Who you are doesn’t have to hamper how well you live in U.S.

It's becoming something of a fad in certain so-called liberal circles to assert that an emphasis on diversity is trumping efforts to combat poverty.

When social thinker Walter Benn Michaels, an English professor in Chicago, writes in the American Prospect that "our identity is the least important thing about us," he falls into the trap of all economic determinists - ignorance of how life is actually lived.

If they're conservative determinists, they see poverty as a personal and moral failing. If they are liberal determinists, they see poverty as a class issue, often missing the role identity-prejudice plays in social and economic injustice.

Michaels attacks diversity, saying that "almost everything we say about culture - that the significant differences between us are cultural, that such differences should be respected, that our cultural heritages should be perpetuated, that there's a value in making sure different cultures survive - seems to me mistaken."

He argues that we "must shift our focus from cultural diversity to economic equality to help alter the political terrain of contemporary American intellectual life."

Why choose economics over culture? They both go hand in hand.

I see poverty stemming from three sources:

Physical and mental disabilities attached to all manner of illnesses, ages, incapacities and stations of life. In a just society, no one should suffer economic hardship for what they cannot help.

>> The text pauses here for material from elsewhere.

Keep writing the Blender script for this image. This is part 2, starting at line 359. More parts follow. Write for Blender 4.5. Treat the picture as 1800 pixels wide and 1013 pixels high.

Racism, sexism and other forms of prejudice and bias that limit opportunity in an unjust society.

And subtlest but greatest, the wage structure and exploitation of labor that make the economy hum along for the haves, unjustly sinking all boats but the battleships and the yachts.

The least significant source of poverty is what reactionary lingo claims is the most significant - lack of personal discipline and effort. People work for low pay because they have no other choice. People with family responsibilities often must work two or three jobs in modern America. That's a truly debilitating social evil.

Nonwealthy Americans can't make a decent return on their savings. Low interest rates benefit the wealthy when they borrow money, while high credit card interest bleeds away what the financially precarious might save.

Taxes and inflation hurt, of course, but tax rates are set by the rich for the rich, and inflation - from the manipulation of gas prices, for example - is hugely regressive in the harm it does to the less well-off.

It is a good idea to incorporate social class into a program of ensuring diversity in employment and university enrollment. But one does not have to choose between class and culture to promote fairness.

Acknowledgment of diversity is not to blame for continued poverty. For most of us, our identity - friends, neighborhoods, extended families, traditions and solidarities - is the only sustenance and source of power we have in a rich person's economy.

V.B. Price is an Albuquerque free-lance writer, author, editor and commentator.